#### [Given material]
'''
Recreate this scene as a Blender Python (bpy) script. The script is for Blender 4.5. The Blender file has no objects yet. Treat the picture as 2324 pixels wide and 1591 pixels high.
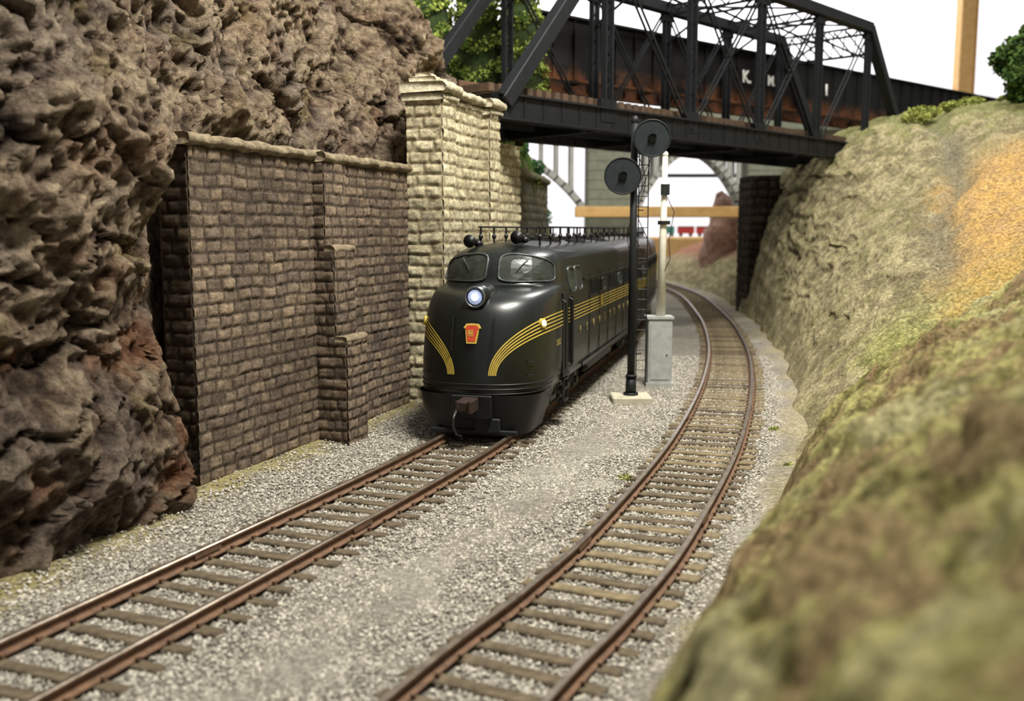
import bpy, math, random
import numpy as np
from mathutils import Vector, Matrix, noise
random.seed(7); rng=np.random.default_rng(7)
scene=bpy.context.scene
def lin(c):
    c=c/255.0
    return c/12.92 if c<=0.04045 else ((c+0.055)/1.055)**2.4
def C(r,g,b): return (lin(r),lin(g),lin(b))
def sm(a,b,x):
    t=min(1,max(0,(x-a)/(b-a))); return t*t*(3-2*t)
def mixc(a,b,t): return tuple(a[i]*(1-t)+b[i]*t for i in range(3))
def N3(x,y,z,s=1.0): return noise.noise(Vector((x*s,y*s,z*s)))
def F3(x,y,z,s=1.0,o=5): return noise.fractal(Vector((x*s,y*s,z*s)),0.9,2.1,o)

# ---------------------------------------------------------------- materials
def mat(name,c1,c2=None,scale=3.0,rough=.7,metal=0.0,bump=0.0,bscale=20.0,spec=.5,attr=False,lo=.35,hi=.65,
        island=False,emit=None,es=0.0,coat=0.0,voro=0.0,vscale=12.0,zrust=None,bdist=.12):
    m=bpy.data.materials.new(name); m.use_nodes=True
    nt=m.node_tree; n=nt.nodes; l=nt.links
    b=n['Principled BSDF']
    b.inputs['Roughness'].default_value=rough; b.inputs['Metallic'].default_value=metal
    b.inputs['Specular IOR Level'].default_value=spec; b.inputs['Coat Weight'].default_value=coat
    tc=n.new('ShaderNodeTexCoord')
    if c2 is None: c2=tuple(x*.85 for x in c1)
    nz=n.new('ShaderNodeTexNoise'); nz.inputs['Scale'].default_value=scale; nz.inputs['Detail'].default_value=9; nz.inputs['Roughness'].default_value=.7
    l.new(tc.outputs['Object'],nz.inputs['Vector'])
    rp=n.new('ShaderNodeValToRGB'); rp.color_ramp.elements[0].position=lo; rp.color_ramp.elements[1].position=hi
    rp.color_ramp.elements[0].color=(*c1,1); rp.color_ramp.elements[1].color=(*c2,1)
    if island:
        g=n.new('ShaderNodeNewGeometry'); l.new(g.outputs['Random Per Island'],rp.inputs['Fac'])
    else: l.new(nz.outputs['Fac'],rp.inputs['Fac'])
    out=rp.outputs['Color']
    if attr:
        at=n.new('ShaderNodeAttribute'); at.attribute_name='Col'
        mx=n.new('ShaderNodeMix'); mx.data_type='RGBA'; mx.blend_type='MULTIPLY'; mx.inputs['Factor'].default_value=1
        l.new(at.outputs['Color'],mx.inputs['A']); l.new(out,mx.inputs['B']); out=mx.outputs['Result']
    if voro>0:
        vo=n.new('ShaderNodeTexVoronoi'); vo.inputs['Scale'].default_value=vscale
        l.new(tc.outputs['Object'],vo.inputs['Vector'])
        mr=n.new('ShaderNodeMapRange'); mr.inputs['To Min'].default_value=1-voro; mr.inputs['To Max'].default_value=1+voro
        sp=n.new('ShaderNodeSeparateColor'); l.new(vo.outputs['Color'],sp.inputs['Color']); l.new(sp.outputs['Red'],mr.inputs['Value'])
        mx2=n.new('ShaderNodeMix'); mx2.data_type='RGBA'; mx2.blend_type='MULTIPLY'; mx2.inputs['Factor'].default_value=1
        l.new(out,mx2.inputs['A']); l.new(mr.outputs['Result'],mx2.inputs['B']); out=mx2.outputs['Result']
    if zrust:
        sx=n.new('ShaderNodeSeparateXYZ'); l.new(tc.outputs['Object'],sx.inputs['Vector'])
        mr=n.new('ShaderNodeMapRange'); mr.inputs['From Min'].default_value=zrust[0]; mr.inputs['From Max'].default_value=zrust[1]
        mr.inputs['To Min'].default_value=1; mr.inputs['To Max'].default_value=0
        l.new(sx.outputs['Z'],mr.inputs['Value'])
        mm=n.new('ShaderNodeMath'); mm.operation='MULTIPLY'; mm.use_clamp=True
        r2=n.new('ShaderNodeMapRange'); r2.inputs['From Min'].default_value=.38; r2.inputs['From Max'].default_value=.58
        l.new(nz.outputs['Fac'],r2.inputs['Value']); l.new(r2.outputs['Result'],mm.inputs[0]); l.new(mr.outputs['Result'],mm.inputs[1])
        mx3=n.new('ShaderNodeMix'); mx3.data_type='RGBA'; l.new(mm.outputs[0],mx3.inputs['Factor'])
        l.new(out,mx3.inputs['A']); mx3.inputs['B'].default_value=(*zrust[2],1); out=mx3.outputs['Result']
    l.new(out,b.inputs['Base Color'])
    if bump>0:
        bn=n.new('ShaderNodeTexNoise'); bn.inputs['Scale'].default_value=bscale; bn.inputs['Detail'].default_value=10; bn.inputs['Roughness'].default_value=.72
        l.new(tc.outputs['Object'],bn.inputs['Vector'])
        bp=n.new('ShaderNodeBump'); bp.inputs['Strength'].default_value=bump; bp.inputs['Distance'].default_value=bdist
        l.new(bn.outputs['Fac'],bp.inputs['Height']); l.new(bp.outputs['Normal'],b.inputs['Normal'])
    if emit: b.inputs['Emission Color'].default_value=(*emit,1); b.inputs['Emission Strength'].default_value=es
    return m
M_rock=mat('rock_plaster',(.42,.38,.36),(1.55,1.5,1.44),6,.95,bump=1.0,bscale=9,bdist=.32,attr=True,spec=.1)
M_brick=mat('stone_block_paint',(.6,.58,.57),(1.4,1.4,1.4),6,.85,bump=.85,bscale=16,attr=True,spec=.15)
M_earth=mat('scenic_earth',(.55,.53,.5),(1.42,1.4,1.36),9,.95,bump=1.0,bscale=16,bdist=.16,attr=True,spec=.05,voro=.3,vscale=18)
M_ground=mat('ballast_bed',(.75,.75,.75),(1.12,1.12,1.12),9,.95,bump=.9,bscale=12,attr=True,spec=.1,voro=.32,vscale=18)
M_stone=mat('ballast_stone',C(106,101,93),C(190,183,170),1,.9,island=True,lo=0,hi=1,spec=.1)
M_tie=mat('weathered_tie',C(70,61,50),C(114,101,82),4,.9,bump=.6,bscale=14,spec=.12)
M_tie2=mat('dusty_tie',C(92,81,63),C(132,118,92),4,.9,bump=.5,bscale=14,spec=.12)
M_rust=mat('rail_rust',C(78,58,45),C(108,82,63),6,.8,bump=.2,bscale=20,spec=.2)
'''
#### [Job]
Omit the pictures, then repeat exactly each line from the beginning of the listing through the line with "def F3(x,y,z,s=1.0,o=5): return".

#### [Task output]
Recreate this scene as a Blender Python (bpy) script. The script is for Blender 4.5. The Blender file has no objects yet. Treat the picture as 2324 pixels wide and 1591 pixels high.
import bpy, math, random
import numpy as np
from mathutils import Vector, Matrix, noise
random.seed(7); rng=np.random.default_rng(7)
scene=bpy.context.scene
def lin(c):
    c=c/255.0
    return c/12.92 if c<=0.04045 else ((c+0.055)/1.055)**2.4
def C(r,g,b): return (lin(r),lin(g),lin(b))
def sm(a,b,x):
    t=min(1,max(0,(x-a)/(b-a))); return t*t*(3-2*t)
def mixc(a,b,t): return tuple(a[i]*(1-t)+b[i]*t for i in range(3))
def N3(x,y,z,s=1.0): return noise.noise(Vector((x*s,y*s,z*s)))
def F3(x,y,z,s=1.0,o=5): return noise.fractal(Vector((x*s,y*s,z*s)),0.9,2.1,o)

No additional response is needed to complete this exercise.